Mauricio was forced to watch.
He blames himself for his brother’s death. Some of his family members also blame him. And then the gang went looking for him again. “They say they need to make a man out of me,” he confessed to Migladys in a low voice, looking down at the table as he wiped tears from his eyes.

“This story was hard for me,” recounts Migladys Bermudez. “Honestly, it was one of the few times I wanted to cry during my trip. I didn’t—it isn’t me and it wouldn’t have been productive. All I could do was tell him that it wasn’t his fault. I told him that over and over again.”
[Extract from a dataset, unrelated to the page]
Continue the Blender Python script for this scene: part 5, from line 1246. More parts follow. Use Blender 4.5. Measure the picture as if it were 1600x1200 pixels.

Migladys knew Mauricio had a strong case for asylum, but he still had to go through his credible fear interview. And if he passed the interview, would he be forced to remain in Mexico while his case was pending? How could he possibly be safe in Mexico?
*******************************************
Our JFON crew is back home now, each of them profoundly moved by their time in Tijuana, inspired by the people they met there, and eager to take on even more asylum cases.
Usually, JFON staff and attorneys see their asylum clients after they have come through the border, successfully passed their credible fear interviews and have moved to other places in the country. But Migladys and her colleagues have witnessed, first hand, the bewildering array of barriers asylum seekers face in their desperate quest to find safety. This new understanding of the migrant experience will have a lasting impact on all of them, professionally and personally.
“Honestly, I was humbled from the moment I got there,” Migladys confesses. “I will try to carry that humility with me as I go forward.”